"""

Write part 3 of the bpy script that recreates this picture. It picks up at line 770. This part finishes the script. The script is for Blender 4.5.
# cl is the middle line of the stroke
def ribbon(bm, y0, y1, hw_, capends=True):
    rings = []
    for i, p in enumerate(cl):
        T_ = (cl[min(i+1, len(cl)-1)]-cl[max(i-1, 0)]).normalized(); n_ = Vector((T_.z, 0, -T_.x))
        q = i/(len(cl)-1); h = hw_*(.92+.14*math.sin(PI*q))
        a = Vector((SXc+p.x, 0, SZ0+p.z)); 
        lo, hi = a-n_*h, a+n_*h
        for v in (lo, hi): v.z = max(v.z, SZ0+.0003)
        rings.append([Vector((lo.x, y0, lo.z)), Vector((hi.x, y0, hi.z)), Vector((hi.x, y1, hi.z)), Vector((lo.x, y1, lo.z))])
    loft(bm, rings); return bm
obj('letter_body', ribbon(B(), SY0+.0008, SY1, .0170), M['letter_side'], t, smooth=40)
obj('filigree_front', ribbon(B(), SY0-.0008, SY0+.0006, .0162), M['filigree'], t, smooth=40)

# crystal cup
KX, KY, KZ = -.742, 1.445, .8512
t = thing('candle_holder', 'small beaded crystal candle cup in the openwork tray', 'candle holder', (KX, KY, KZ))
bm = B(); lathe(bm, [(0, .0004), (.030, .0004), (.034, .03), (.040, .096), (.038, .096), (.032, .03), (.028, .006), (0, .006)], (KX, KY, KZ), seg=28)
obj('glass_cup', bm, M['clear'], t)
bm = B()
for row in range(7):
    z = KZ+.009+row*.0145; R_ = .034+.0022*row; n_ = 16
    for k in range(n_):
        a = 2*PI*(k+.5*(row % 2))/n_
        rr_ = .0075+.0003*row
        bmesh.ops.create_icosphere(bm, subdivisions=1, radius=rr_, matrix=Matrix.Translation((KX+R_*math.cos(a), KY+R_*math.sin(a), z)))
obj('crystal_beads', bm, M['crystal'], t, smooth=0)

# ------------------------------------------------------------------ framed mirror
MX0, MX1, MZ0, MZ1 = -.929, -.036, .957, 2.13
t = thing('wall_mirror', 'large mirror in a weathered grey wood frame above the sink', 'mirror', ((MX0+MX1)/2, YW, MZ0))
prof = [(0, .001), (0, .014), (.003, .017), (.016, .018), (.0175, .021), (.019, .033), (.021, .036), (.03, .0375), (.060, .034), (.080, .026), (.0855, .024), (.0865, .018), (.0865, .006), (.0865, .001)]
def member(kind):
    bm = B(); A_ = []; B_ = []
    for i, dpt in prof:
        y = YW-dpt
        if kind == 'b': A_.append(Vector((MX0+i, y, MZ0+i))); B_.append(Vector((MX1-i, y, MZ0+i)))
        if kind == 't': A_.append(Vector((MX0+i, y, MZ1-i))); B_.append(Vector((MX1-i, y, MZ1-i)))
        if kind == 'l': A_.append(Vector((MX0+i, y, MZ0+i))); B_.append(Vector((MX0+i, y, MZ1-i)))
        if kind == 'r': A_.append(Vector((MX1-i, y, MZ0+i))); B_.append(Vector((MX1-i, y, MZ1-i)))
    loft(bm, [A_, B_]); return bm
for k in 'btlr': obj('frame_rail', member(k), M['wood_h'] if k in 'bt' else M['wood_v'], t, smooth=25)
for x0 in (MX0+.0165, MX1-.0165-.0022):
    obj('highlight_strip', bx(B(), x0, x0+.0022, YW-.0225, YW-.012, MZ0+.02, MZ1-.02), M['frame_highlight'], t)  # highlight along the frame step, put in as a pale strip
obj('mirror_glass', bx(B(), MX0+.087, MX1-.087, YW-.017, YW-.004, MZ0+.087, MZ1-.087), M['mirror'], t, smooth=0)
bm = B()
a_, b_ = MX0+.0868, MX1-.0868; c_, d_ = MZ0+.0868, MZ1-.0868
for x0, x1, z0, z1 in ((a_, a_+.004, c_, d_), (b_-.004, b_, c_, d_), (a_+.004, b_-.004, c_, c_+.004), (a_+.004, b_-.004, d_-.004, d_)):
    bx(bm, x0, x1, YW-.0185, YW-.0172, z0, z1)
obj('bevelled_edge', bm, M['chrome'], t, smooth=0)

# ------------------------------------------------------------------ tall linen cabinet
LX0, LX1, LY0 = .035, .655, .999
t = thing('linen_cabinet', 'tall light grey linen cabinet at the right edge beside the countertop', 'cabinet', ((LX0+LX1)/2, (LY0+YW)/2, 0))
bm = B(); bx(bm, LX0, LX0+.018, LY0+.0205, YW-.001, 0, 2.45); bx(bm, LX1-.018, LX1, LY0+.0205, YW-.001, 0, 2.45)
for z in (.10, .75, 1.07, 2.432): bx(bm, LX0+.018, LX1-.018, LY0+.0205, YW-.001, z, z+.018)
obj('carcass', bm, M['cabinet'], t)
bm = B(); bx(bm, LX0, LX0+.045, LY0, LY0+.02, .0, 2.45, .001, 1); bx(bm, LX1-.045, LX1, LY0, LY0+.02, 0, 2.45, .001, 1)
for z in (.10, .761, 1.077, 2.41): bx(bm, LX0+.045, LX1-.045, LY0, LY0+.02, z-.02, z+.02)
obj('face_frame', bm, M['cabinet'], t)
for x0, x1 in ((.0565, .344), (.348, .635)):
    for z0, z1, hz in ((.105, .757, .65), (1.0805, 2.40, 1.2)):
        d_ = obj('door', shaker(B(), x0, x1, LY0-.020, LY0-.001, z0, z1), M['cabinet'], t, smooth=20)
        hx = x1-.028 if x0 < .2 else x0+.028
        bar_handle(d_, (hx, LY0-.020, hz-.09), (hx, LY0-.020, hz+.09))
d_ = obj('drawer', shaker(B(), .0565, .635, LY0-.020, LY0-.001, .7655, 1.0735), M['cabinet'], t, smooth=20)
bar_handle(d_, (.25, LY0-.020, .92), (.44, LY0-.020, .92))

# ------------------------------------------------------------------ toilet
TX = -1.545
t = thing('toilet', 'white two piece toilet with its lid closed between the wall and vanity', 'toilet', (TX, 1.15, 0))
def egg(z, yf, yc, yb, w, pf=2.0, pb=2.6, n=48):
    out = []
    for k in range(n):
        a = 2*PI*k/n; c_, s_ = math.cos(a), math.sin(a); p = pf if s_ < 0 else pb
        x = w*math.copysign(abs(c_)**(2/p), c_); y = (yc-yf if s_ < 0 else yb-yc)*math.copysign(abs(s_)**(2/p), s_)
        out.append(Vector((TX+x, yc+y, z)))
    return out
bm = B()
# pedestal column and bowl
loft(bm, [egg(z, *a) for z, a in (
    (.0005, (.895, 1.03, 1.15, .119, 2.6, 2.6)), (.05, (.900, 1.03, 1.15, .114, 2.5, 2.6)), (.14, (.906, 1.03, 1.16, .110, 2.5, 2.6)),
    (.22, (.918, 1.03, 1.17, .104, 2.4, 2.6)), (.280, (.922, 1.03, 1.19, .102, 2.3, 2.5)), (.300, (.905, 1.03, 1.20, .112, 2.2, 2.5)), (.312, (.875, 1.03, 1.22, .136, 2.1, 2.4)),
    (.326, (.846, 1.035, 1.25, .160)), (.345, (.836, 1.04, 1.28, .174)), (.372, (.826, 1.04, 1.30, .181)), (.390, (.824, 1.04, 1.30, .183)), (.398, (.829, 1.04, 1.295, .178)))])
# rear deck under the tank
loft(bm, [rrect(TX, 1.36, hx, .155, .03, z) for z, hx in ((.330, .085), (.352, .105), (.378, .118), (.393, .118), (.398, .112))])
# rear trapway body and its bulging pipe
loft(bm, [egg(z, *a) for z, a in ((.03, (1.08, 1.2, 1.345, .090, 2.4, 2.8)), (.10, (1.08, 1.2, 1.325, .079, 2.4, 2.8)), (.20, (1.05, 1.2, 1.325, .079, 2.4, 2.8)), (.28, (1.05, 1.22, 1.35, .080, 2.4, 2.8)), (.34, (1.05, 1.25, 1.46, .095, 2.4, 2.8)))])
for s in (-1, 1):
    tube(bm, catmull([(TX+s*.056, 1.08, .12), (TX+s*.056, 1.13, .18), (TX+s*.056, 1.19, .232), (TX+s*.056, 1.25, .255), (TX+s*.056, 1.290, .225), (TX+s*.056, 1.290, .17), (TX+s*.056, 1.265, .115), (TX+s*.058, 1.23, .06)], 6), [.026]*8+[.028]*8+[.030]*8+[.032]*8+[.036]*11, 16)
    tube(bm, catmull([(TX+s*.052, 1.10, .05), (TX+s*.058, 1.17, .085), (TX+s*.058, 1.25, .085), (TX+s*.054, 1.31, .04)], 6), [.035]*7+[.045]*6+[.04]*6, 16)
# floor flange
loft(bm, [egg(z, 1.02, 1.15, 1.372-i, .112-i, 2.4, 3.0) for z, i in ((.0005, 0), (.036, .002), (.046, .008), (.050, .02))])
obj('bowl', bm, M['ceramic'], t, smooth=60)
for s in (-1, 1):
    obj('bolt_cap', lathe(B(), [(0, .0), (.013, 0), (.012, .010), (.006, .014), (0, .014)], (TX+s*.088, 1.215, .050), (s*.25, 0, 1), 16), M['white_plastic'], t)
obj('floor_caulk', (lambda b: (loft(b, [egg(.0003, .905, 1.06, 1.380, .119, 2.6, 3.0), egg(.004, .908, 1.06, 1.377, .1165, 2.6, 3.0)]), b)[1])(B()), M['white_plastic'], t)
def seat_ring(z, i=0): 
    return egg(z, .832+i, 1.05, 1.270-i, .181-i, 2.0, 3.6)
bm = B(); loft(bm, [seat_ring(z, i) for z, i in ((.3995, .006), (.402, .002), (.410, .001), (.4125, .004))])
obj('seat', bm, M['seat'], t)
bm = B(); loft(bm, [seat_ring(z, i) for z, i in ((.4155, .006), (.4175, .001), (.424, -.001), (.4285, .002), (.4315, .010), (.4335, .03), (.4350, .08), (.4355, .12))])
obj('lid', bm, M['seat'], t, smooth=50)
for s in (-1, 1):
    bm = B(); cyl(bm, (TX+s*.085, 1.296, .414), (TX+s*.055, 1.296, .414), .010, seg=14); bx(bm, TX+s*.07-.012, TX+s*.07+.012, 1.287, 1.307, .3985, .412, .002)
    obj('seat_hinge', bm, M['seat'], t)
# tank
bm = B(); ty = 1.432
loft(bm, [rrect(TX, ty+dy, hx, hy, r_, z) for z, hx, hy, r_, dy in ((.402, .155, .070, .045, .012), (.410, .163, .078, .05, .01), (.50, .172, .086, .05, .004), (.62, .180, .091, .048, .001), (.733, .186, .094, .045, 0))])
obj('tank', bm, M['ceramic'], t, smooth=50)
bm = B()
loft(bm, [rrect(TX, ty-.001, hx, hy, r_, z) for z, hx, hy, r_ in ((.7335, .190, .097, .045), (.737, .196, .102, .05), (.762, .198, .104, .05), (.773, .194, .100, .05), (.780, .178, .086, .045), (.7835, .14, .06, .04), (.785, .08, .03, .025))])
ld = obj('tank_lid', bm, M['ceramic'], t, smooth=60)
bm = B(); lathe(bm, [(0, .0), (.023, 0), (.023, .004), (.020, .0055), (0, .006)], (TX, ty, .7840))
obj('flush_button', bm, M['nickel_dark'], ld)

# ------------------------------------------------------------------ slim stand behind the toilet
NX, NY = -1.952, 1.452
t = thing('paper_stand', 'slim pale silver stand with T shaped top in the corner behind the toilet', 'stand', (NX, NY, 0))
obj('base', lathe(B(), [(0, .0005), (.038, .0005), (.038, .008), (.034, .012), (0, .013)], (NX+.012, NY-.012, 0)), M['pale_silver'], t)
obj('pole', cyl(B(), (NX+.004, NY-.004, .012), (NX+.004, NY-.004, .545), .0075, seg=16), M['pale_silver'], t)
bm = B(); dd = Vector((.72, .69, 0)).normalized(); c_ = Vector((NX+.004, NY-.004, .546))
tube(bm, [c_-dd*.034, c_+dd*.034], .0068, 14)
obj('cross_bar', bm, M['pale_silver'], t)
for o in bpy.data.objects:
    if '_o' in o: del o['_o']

"""

Return the lines above precisely as they appear, beginning at the first line and ending at the line with "M['filigree'], t, smooth=40)", and nothing after it.

Solution to this task.
Write part 3 of the bpy script that recreates this picture. It picks up at line 770. This part finishes the script. The script is for Blender 4.5.
# cl is the middle line of the stroke
def ribbon(bm, y0, y1, hw_, capends=True):
    rings = []
    for i, p in enumerate(cl):
        T_ = (cl[min(i+1, len(cl)-1)]-cl[max(i-1, 0)]).normalized(); n_ = Vector((T_.z, 0, -T_.x))
        q = i/(len(cl)-1); h = hw_*(.92+.14*math.sin(PI*q))
        a = Vector((SXc+p.x, 0, SZ0+p.z)); 
        lo, hi = a-n_*h, a+n_*h
        for v in (lo, hi): v.z = max(v.z, SZ0+.0003)
        rings.append([Vector((lo.x, y0, lo.z)), Vector((hi.x, y0, hi.z)), Vector((hi.x, y1, hi.z)), Vector((lo.x, y1, lo.z))])
    loft(bm, rings); return bm
obj('letter_body', ribbon(B(), SY0+.0008, SY1, .0170), M['letter_side'], t, smooth=40)
obj('filigree_front', ribbon(B(), SY0-.0008, SY0+.0006, .0162), M['filigree'], t, smooth=40)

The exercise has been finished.